It was my first year in a new school and, for all intents and purposes, my first real year in school. This was the first or second week of first grade for me following my parents’ divorce. Somehow, I went to school with a kid who’d become my friend down the line who was in the same boat. And from how we shared memories in our later years, we both came to the conclusion, the reality of having to live in split homes, that childhood was not an eternal force but something that was eroded with every lesson learned and every birthday passed, did not set in until after the towers fell. I’m not trying to claim some great significance to myself or my former friend but that the event serves as a marker between generations and a shift in our society.
I’m not going to broach all the politics of pre and post-9/11 America; it simply isn’t the case tonight, but I mean to talk about the cultural shift, the change in tech, but most importantly, those things we have lost or grown out of that we struggle to not look back to.

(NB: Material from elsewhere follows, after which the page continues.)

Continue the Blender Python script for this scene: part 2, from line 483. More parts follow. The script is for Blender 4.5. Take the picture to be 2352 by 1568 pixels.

Pre-9/11 life to me was very different. I remember so vividly the home life we shared as a family before the divorce, nights spent waiting up for one or the other parent to come to bed while the other snored beside me. I haven’t forgotten coming home in the afternoon from school to see my father doing yard work and curling up on the couch to watch Garfield and Friends or Bobby’s World on some station that probably doesn’t exist anymore. Distant as it is, I remember the nights my father wouldn’t come home, and I fall asleep on the living room floor and wake up in bed, the last memory to recollect being whatever the show Ally McBeal was about, my mother’s favorite then. Halloweens were different. Malls and Walmarts were at different ends of their inverse relationship. People dressed with care for the fact they were going out, even just to the gas station. And all the various staples that held my life together, generic cereals and Saturday morning cartoons or after-school specials with some vague message about kindness and diversity, were still all in place.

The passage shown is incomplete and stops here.